Assim como na música se confessa que viver sem amor é sentir um vazio profundo, também no desporto viver sem ética e sem valores é cair no mesmo abismo: um campo vazio, uma vitória sem brilho, uma medalha sem honra. Em Angola, 72% da população tem menos de 35 anos.
Somos, portanto, um País jovem, cheio de energia, sonhos e talento. Mas se não formos capazes de transformar esta força em desenvolvimento, seremos como o narrador da canção: apaixonados, mas perdidos; ricos em promessas, mas pobres em realizações.
Foi essa a mensagem que o Ministro da Juventude e Desportos, Rui Falcão Pinto de Andrade, levou a Nova Iorque no dia 25 de Setembro, durante a Reunião de Alto Nível das Nações Unidas sobre os 30 anos do Programa Mundial de Acção para a Juventude.
Angola reafirmou o compromisso de colocar os jovens no centro das políticas públicas, recordando que fomos pioneiros na ratificação da Carta Africana da Juventude. Sem ética, qualquer vitória é frágil; sem integridade, qualquer medalha é suspeita.
É por isso que Angola tem dado passos importantes: a Lei Antidopagem no Desporto, a criação da Agência Nacional Antidopagem, a instituição do Conselho Disciplinar Antidopagem e o PLANADESPORTO 2024–2027. Estes marcos não são apenas documentos — são compromissos com o futuro. E como canta Beto Dias, quando falta aquilo que é essencial, “a noite torna-se fria e vazia”.
No desporto, o essencial é a confiança. E ela só existe quando a gestão é transparente, os processos são claros e os jovens acreditam que o mérito é o único caminho para o sucesso.
Exemplos não nos faltam: o Clube Formiguinhas do Cazenga, que mostrou que a seriedade atrai patrocínios; a Académica do Lobito, que tem fortalecido a formação através de parcerias privadas; ou a reinauguração da quadra Fernando de Sousa, no Vila Clotilde, que devolveu dignidade a jovens atletas. São sinais de que a paixão pelo desporto, quando bem orientada, não cria vítimas, mas sim vencedores.
Como lembra o pensador africano Othman Mezouar, programas desportivos bem estruturados podem ser catalisadores de educação, saúde e inclusão. Em Angola, o desporto deve assumir esse mesmo papel: ser aliado das escolas, espaço seguro para raparigas, ferramenta de paz e coesão social.

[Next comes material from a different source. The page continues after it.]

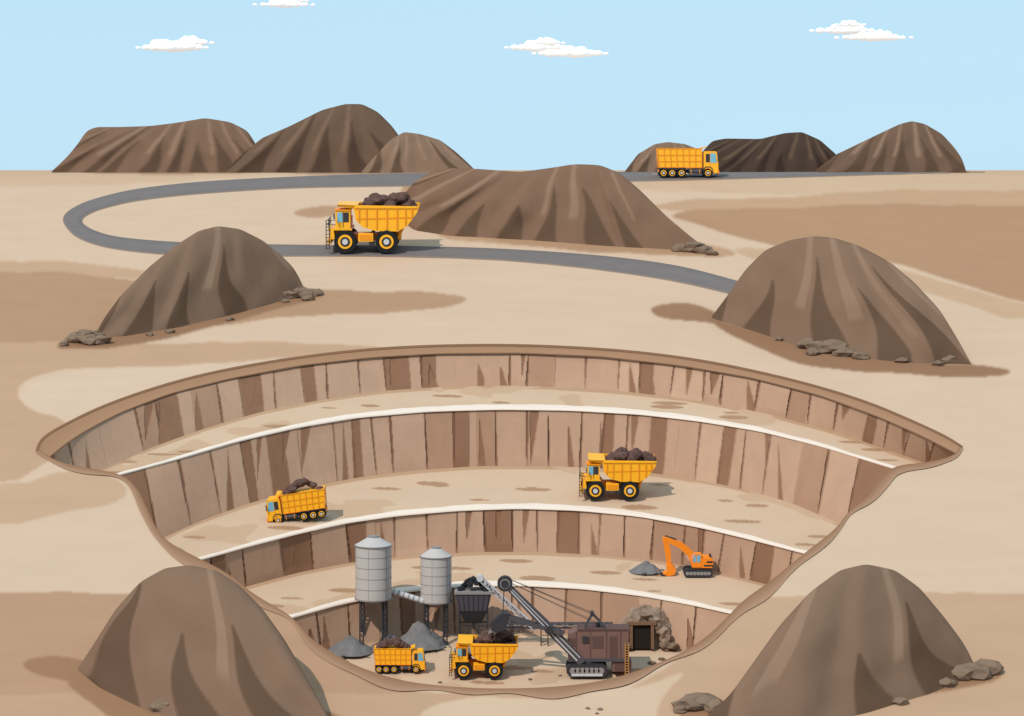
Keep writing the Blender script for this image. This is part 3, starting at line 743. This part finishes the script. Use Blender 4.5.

O desafio que temos é não permitir que a nossa juventude seja, como na canção, “vítima de paixão” — apaixonada pelo desporto, mas traída por estruturas frágeis e corrupções invisíveis.
O que precisamos é transformar essa paixão em caminho de futuro, em energia organizada e ética para uma África jovem, justa e inspiradora. No fim, o desporto deve ser aquilo que o amor é para Beto Dias: algo sem o qual a vida perde sentido.